EDIT: in the while I found these 2 interesting posts by Cliff:

http://forum.fractalaudio.com/threa...pdif-output-other-than-48k.45984/#post-600999

http://forum.fractalaudio.com/threa...equencies-than-48khz.76515/page-2#post-965949

 

[Rex]

But what if for example that 12KHz is out of sync with the clock by 45°? In that case a sine and a triangle wave would be represented differently: at 45° the sine wave amplitude is 0.707x of its max value while the triangular is 0.5, and a square wave would be 1.
Or do anti-aliasing filters also take account for that?

If you filter the signal to eliminate all content above half the sampling frequency, the resulting output waveform will be identical to the input waveform, unless you've intentionally processed it to be otherwise.

And how is it possible that I (and many others) clearly hear a difference between 48KHz and 96KHz recordings?

Time for a double-blind test with everything identical but the sampling rate.

 

[DLC86]

Time for a double-blind test with everything identical but the sampling rate.

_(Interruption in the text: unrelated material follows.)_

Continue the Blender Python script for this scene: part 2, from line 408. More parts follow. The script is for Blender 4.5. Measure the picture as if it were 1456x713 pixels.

Already done that but now, thanks to the article below, I see it could be due to not-so-good converters in my interface or to artifacts caused by a too steep anti-aliasing filter. The second reason si why Cliff and some engineers consider the best sample rate to be around 60KHz

http://www.trustmeimascientist.com/...rates-when-higher-is-better-and-when-it-isnt/

 

[Rex]

Already done that but now, thanks to the article below, I see it could be due to not-so-good converters in my interface or to artifacts caused by a too steep anti-aliasing filter. The second reason si why Cliff and some engineers consider the best sample rate to be around 60KHz

http://www.trustmeimascientist.com/...rates-when-higher-is-better-and-when-it-isnt/

Excellent article. I love it when someone pushes aside the "magic" and reality is laid bare.